Labor Day and the Sunderban-Tiger reserve

Yesterday was the wildly popular "Labor day". A concept that is still kind of a blur to me. What I've gathered so far is that they celebrate the concept of "working" by not working. That doesn't really add up to me. Like I told David, it's almost like celebrating your friends birthday by not congratulating him.

Also, I met this guy today. I'm still trying to figure out what it is that he's actually selling. It kind of looks like floating cotton-candy. I think his pose is just a tiny bit hilarious, considering the fact that he's selling some of the most gay items I've ever seen. But I guess you have to look that way to sell anything around here. After all, what G around here would buy wobbly-pink-helium-cotton-candy from a pussy? Nobody.


Tomorrow it might be time to pull out some india-pictures. Ergo, be prepared for the following: Traffic, Goa, Camel-spiders in my fucking room, Cockroaches the size of a snickers-bar, and general pictures of the people who revolutionized the concept of "turning the other cheek". As a result, anyone who was alive before 1947 probably has at least one permanent bruise. Just to give you a sneak-peak, I intend on telling you the story about the day that I lost my fear of regular-sized spiders.

Me and my friend were going to visit the Sunderban tiger-reserve, situated close to Calcutta. The journey from Calcutta included:

1. Local bus 3 hrs(a trip that cost about 50 cents = we should have turned around)
2. Cycle-rickshaw 1 hr
3. Boat 45 minutes
4. Auto-rickshaw 30 minutes
5. Cycle-Rickshaw 1 hr
6. Boat 10 minutes

All of them good fun, obviously. At least if you compare it to the feel of chronic hemoroids that followed.

When we finally arrived at the reserve, the staff accused us of stealing 100 rupees from them(which is about 2 dollars) and so we ended up arguing with them for 2 hrs about that, getting a shitty tour, not seeing any tigers(our guide got a phone call 30 minutes after we left saying that they had spotted a tiger.
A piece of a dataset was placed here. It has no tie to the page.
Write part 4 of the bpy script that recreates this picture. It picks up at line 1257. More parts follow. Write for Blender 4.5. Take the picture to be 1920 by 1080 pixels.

Thanks for the info, dumbass.) and missing our only opportunity to get back to Calcutta the same night. We ended up finding a hotel that sported a sign that said "Rooms 200 Rupees, good quality". We did the customary rock-paper-scissors and I got to go up and inspect the room.

I walk in the door, decide that this is fine and then turn to inspect the opposite wall. This is what I see.


At this point, I didn't know whether I should call the police or Lebron James(since this thing was the size of a fucking basketball). So I ran for my life, ending up in the lobby where the receptionist had fallen asleep. I decided to wake him up.

"What, what?"
"I'm sorry but there is a spider in our room"
"Okay(clearly not understanding the severity of the situation)"
"Correction, there is a baby-dragon in our room, could you remove it?"
"Don't worry, it's not venomous(I hadn't even told him what it looked like)"
"Well, it might not be venomous but it probably weighs more than I do, so could you do something about it, please?"
"Sigh...(god damn scaredy-cat tourist) Okay."
"Thank you!(feeling very relieved)"

The solution was walking into the room with me and sweeping the spider down on the floor. I have never seen that room since then.

We ended up getting the room next door, staying up all night, looking for spiders with only our ipod-lights to guide us(obviously, the power died = no lights, no fan). We left at 4.00 AM and went back to Calcutta. We spent the next day bowling and eating pizza. After all of our endeavours that day, one question still remained:

What the fuck does a tiger look like in real life?